Liliana Resinovich morta per «scompenso cardiaco», l’autopsia non risolve il giallo di Trieste

Il reato ipotizzato resta sequestro di persona a carico di ignoti ma gli investigatori non hanno motivo di pensare che il decesso sia avvenuto «a causa di condotte altrui»

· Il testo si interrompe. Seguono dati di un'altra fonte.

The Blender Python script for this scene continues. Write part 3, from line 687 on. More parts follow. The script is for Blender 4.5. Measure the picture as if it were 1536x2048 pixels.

Liliana Resinovich è morta per «scompenso cardiaco acuto»: è questa la prima informazione emersa dall’autopsia eseguita oggi, 11 gennaio. Su di lei non sono stati rilevati «traumi da mano altrui atti a giustificare il decesso». Il corpo di Liliana, pensionata di 63 anni, è stato ritrovato lo scorso 5 gennaio a Trieste. Era scomparsa lo scorso 14 dicembre. Il cadavere è stato rinvenuto in un boschetto vicino all’ex ospedale psichiatrico di San Giovanni. Oggi, il riconoscimento effettuato dal fratello, Sergio. Il procuratore ha però precisato che per conoscere con attendibilità l’effettiva causa del decesso, è necessario attendere gli esiti degli esami tossicologici, che non saranno disponibili prima di trenta giorni. L’indagine della procura di Trieste resta aperta a carico di ignoti per sequestro di persona e omicidio, per quanto non sia del tutto esclusa la pista del suicidio.


Le parole del marito

«Non era possibile vedere» il corpo di Liliana «perché stavano facendo l’autopsia. Ho visto delle foto fatte con la stampante»; «non ho visto traumi». A parlare con i giornalisti è Sebastiano Visintin, marito di Liliana. «È un momento troppo forte – ha aggiunto – l’ho trovata senza espressione. Sono rimasto alla Polizia a parlare con loro, mi hanno chiesto che farmaci usava. Ma non ne prendeva, solo io per il cuore. Poi siamo venuti qui a casa con le chiavi per vedere se» quelle trovate «erano le chiavi di Lilly, poi siamo andati via. Ero in giro oggi pomeriggio, sono andato a Barcola, in giro con la macchina», ribadendo come il momento sia difficile. Visintin ha spiegato che «bisognerà capire cosa è successo. Non ho nessuna idea, solo la certezza che lei non c’è più».